» SUPPLIED MATERIAL
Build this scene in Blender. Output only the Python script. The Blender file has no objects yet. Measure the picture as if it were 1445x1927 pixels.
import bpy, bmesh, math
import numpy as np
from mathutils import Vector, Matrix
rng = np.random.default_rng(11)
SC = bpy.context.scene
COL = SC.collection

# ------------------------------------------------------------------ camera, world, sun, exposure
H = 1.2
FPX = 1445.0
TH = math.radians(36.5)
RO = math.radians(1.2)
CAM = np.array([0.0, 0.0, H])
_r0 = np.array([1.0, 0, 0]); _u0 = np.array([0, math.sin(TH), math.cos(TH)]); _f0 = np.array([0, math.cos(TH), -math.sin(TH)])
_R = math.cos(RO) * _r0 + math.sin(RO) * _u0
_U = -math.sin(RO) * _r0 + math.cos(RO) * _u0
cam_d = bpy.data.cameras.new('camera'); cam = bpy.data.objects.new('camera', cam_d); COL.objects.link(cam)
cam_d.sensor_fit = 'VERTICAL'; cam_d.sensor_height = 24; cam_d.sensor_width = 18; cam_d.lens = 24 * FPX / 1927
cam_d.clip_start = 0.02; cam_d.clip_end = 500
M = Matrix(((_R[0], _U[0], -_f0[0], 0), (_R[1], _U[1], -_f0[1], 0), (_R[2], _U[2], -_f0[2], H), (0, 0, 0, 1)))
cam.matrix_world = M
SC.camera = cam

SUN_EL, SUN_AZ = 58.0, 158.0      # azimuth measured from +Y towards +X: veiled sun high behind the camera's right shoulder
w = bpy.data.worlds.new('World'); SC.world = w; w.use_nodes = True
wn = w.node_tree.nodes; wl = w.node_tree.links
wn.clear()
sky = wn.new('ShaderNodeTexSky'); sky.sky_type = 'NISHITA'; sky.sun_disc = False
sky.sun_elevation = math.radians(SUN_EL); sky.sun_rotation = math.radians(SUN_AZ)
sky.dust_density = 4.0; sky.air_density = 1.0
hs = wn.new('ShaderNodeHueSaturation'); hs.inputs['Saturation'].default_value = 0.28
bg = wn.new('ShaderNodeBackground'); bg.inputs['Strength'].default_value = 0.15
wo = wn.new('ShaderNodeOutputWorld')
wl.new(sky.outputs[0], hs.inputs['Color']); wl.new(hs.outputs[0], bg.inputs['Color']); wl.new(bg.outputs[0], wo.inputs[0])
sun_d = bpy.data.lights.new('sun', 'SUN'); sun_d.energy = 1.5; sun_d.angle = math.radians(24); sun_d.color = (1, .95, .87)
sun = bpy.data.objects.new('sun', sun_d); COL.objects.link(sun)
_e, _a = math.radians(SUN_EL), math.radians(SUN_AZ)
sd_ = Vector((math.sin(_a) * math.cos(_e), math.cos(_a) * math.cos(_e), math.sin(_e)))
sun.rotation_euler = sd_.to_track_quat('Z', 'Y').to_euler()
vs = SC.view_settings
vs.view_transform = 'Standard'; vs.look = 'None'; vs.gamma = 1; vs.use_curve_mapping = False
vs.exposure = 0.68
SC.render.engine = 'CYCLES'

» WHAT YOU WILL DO
Output the full listing exactly as it stands.

» EXERCISE RESULT
Build this scene in Blender. Output only the Python script. The Blender file has no objects yet. Measure the picture as if it were 1445x1927 pixels.
import bpy, bmesh, math
import numpy as np
from mathutils import Vector, Matrix
rng = np.random.default_rng(11)
SC = bpy.context.scene
COL = SC.collection

# ------------------------------------------------------------------ camera, world, sun, exposure
H = 1.2
FPX = 1445.0
TH = math.radians(36.5)
RO = math.radians(1.2)
CAM = np.array([0.0, 0.0, H])
_r0 = np.array([1.0, 0, 0]); _u0 = np.array([0, math.sin(TH), math.cos(TH)]); _f0 = np.array([0, math.cos(TH), -math.sin(TH)])
_R = math.cos(RO) * _r0 + math.sin(RO) * _u0
_U = -math.sin(RO) * _r0 + math.cos(RO) * _u0
cam_d = bpy.data.cameras.new('camera'); cam = bpy.data.objects.new('camera', cam_d); COL.objects.link(cam)
cam_d.sensor_fit = 'VERTICAL'; cam_d.sensor_height = 24; cam_d.sensor_width = 18; cam_d.lens = 24 * FPX / 1927
cam_d.clip_start = 0.02; cam_d.clip_end = 500
M = Matrix(((_R[0], _U[0], -_f0[0], 0), (_R[1], _U[1], -_f0[1], 0), (_R[2], _U[2], -_f0[2], H), (0, 0, 0, 1)))
cam.matrix_world = M
SC.camera = cam

SUN_EL, SUN_AZ = 58.0, 158.0      # azimuth measured from +Y towards +X: veiled sun high behind the camera's right shoulder
w = bpy.data.worlds.new('World'); SC.world = w; w.use_nodes = True
wn = w.node_tree.nodes; wl = w.node_tree.links
wn.clear()
sky = wn.new('ShaderNodeTexSky'); sky.sky_type = 'NISHITA'; sky.sun_disc = False
sky.sun_elevation = math.radians(SUN_EL); sky.sun_rotation = math.radians(SUN_AZ)
sky.dust_density = 4.0; sky.air_density = 1.0
hs = wn.new('ShaderNodeHueSaturation'); hs.inputs['Saturation'].default_value = 0.28
bg = wn.new('ShaderNodeBackground'); bg.inputs['Strength'].default_value = 0.15
wo = wn.new('ShaderNodeOutputWorld')
wl.new(sky.outputs[0], hs.inputs['Color']); wl.new(hs.outputs[0], bg.inputs['Color']); wl.new(bg.outputs[0], wo.inputs[0])
sun_d = bpy.data.lights.new('sun', 'SUN'); sun_d.energy = 1.5; sun_d.angle = math.radians(24); sun_d.color = (1, .95, .87)
sun = bpy.data.objects.new('sun', sun_d); COL.objects.link(sun)
_e, _a = math.radians(SUN_EL), math.radians(SUN_AZ)
sd_ = Vector((math.sin(_a) * math.cos(_e), math.cos(_a) * math.cos(_e), math.sin(_e)))
sun.rotation_euler = sd_.to_track_quat('Z', 'Y').to_euler()
vs = SC.view_settings
vs.view_transform = 'Standard'; vs.look = 'None'; vs.gamma = 1; vs.use_curve_mapping = False
vs.exposure = 0.68
SC.render.engine = 'CYCLES'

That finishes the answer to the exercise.